GIVEN MATERIAL =>
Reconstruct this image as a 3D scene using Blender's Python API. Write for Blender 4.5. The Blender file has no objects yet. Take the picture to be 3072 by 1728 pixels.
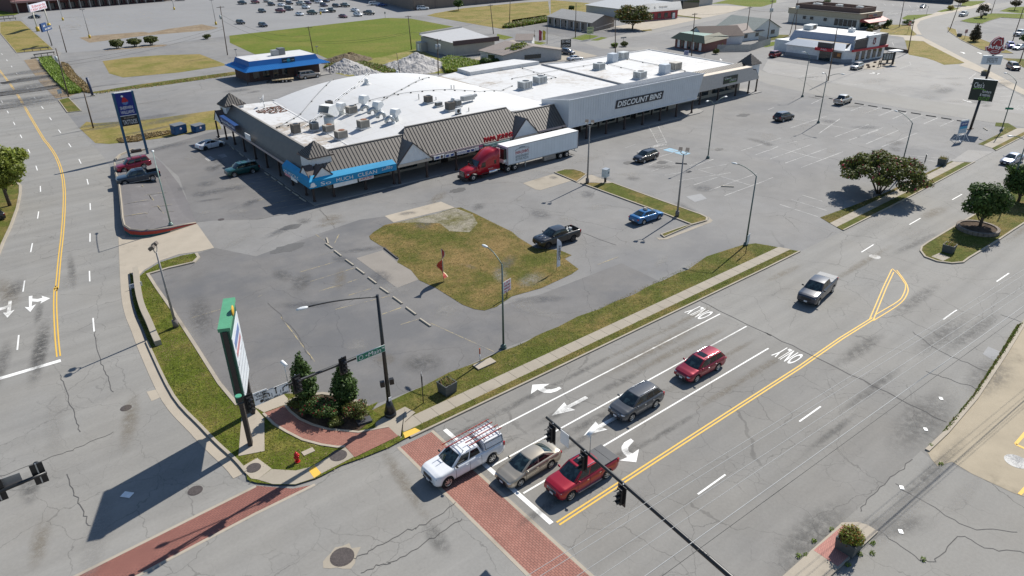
import bpy,math,random
from mathutils import Vector,Matrix
sc=bpy.context.scene
COL=sc.collection
PI=math.pi
rad=math.radians
R=random.Random(7)
# ------------------------------------------------------------------ survey
# The photograph was calibrated (vanishing points of the street grid, car wheelbases); G() turns a
# measured point of the photograph into metres on the ground (or on a level h metres up).
# X runs along Main Street, Y away from it, Z up.
FPX,HC=2101.62,33.6
UPc=Vector((-0.00919984,-0.8882617,-0.45924559))
XC=Vector((0.77889318,-0.29437785,0.55377532))
YC=Vector((-0.62708913,-0.35260861,0.69456921))
def T(c,r,x,y):return (c*768+x/3.35417,r*432+y/3.35417)
def Z(x0,y0,s):return lambda x,y:(x0+x/s,y0+y/s)
Z1=Z(620,250,5.031);Z2=Z(840,400,5.031);Z3=Z(1170,290,4.287);Z4=Z(1380,360,6.708)
A=Z(0,0,5.367);B=Z(690,0,5.367);C=Z(1160,0,5.367);E=Z(1700,0,5.367);F=Z(2180,0,5.367)
H=Z(2592,0,5.367);J=Z(2720,180,4.5284);K=Z(560,330,6.9);L=Z(1260,1240,4.025)
M=Z(640,880,2.6839);N=Z(660,140,7.576);O=Z(330,260,6.038);Q=Z(1780,1020,5.367)
def ray(q):
 r=Vector(((q[0]-1536)/FPX,(q[1]-864)/FPX,1.0))
 return Vector((r.dot(XC),r.dot(YC),r.dot(UPc)))
def G(q,h=0.0):
 r=ray(q);t=(h-HC)/r.z
 return (t*r.x,t*r.y)
def G3(q,h=0.0):
 p=G(q,h);return Vector((p[0],p[1],h))
def proj(x,y,z):
 v=x*XC+y*YC+(z-HC)*UPc
 return (1536+FPX*v.x/v.z,864+FPX*v.y/v.z)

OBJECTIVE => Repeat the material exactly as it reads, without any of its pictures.

SOLUTION =>
Reconstruct this image as a 3D scene using Blender's Python API. Write for Blender 4.5. The Blender file has no objects yet. Take the picture to be 3072 by 1728 pixels.
import bpy,math,random
from mathutils import Vector,Matrix
sc=bpy.context.scene
COL=sc.collection
PI=math.pi
rad=math.radians
R=random.Random(7)
# ------------------------------------------------------------------ survey
# The photograph was calibrated (vanishing points of the street grid, car wheelbases); G() turns a
# measured point of the photograph into metres on the ground (or on a level h metres up).
# X runs along Main Street, Y away from it, Z up.
FPX,HC=2101.62,33.6
UPc=Vector((-0.00919984,-0.8882617,-0.45924559))
XC=Vector((0.77889318,-0.29437785,0.55377532))
YC=Vector((-0.62708913,-0.35260861,0.69456921))
def T(c,r,x,y):return (c*768+x/3.35417,r*432+y/3.35417)
def Z(x0,y0,s):return lambda x,y:(x0+x/s,y0+y/s)
Z1=Z(620,250,5.031);Z2=Z(840,400,5.031);Z3=Z(1170,290,4.287);Z4=Z(1380,360,6.708)
A=Z(0,0,5.367);B=Z(690,0,5.367);C=Z(1160,0,5.367);E=Z(1700,0,5.367);F=Z(2180,0,5.367)
H=Z(2592,0,5.367);J=Z(2720,180,4.5284);K=Z(560,330,6.9);L=Z(1260,1240,4.025)
M=Z(640,880,2.6839);N=Z(660,140,7.576);O=Z(330,260,6.038);Q=Z(1780,1020,5.367)
def ray(q):
 r=Vector(((q[0]-1536)/FPX,(q[1]-864)/FPX,1.0))
 return Vector((r.dot(XC),r.dot(YC),r.dot(UPc)))
def G(q,h=0.0):
 r=ray(q);t=(h-HC)/r.z
 return (t*r.x,t*r.y)
def G3(q,h=0.0):
 p=G(q,h);return Vector((p[0],p[1],h))
def proj(x,y,z):
 v=x*XC+y*YC+(z-HC)*UPc
 return (1536+FPX*v.x/v.z,864+FPX*v.y/v.z)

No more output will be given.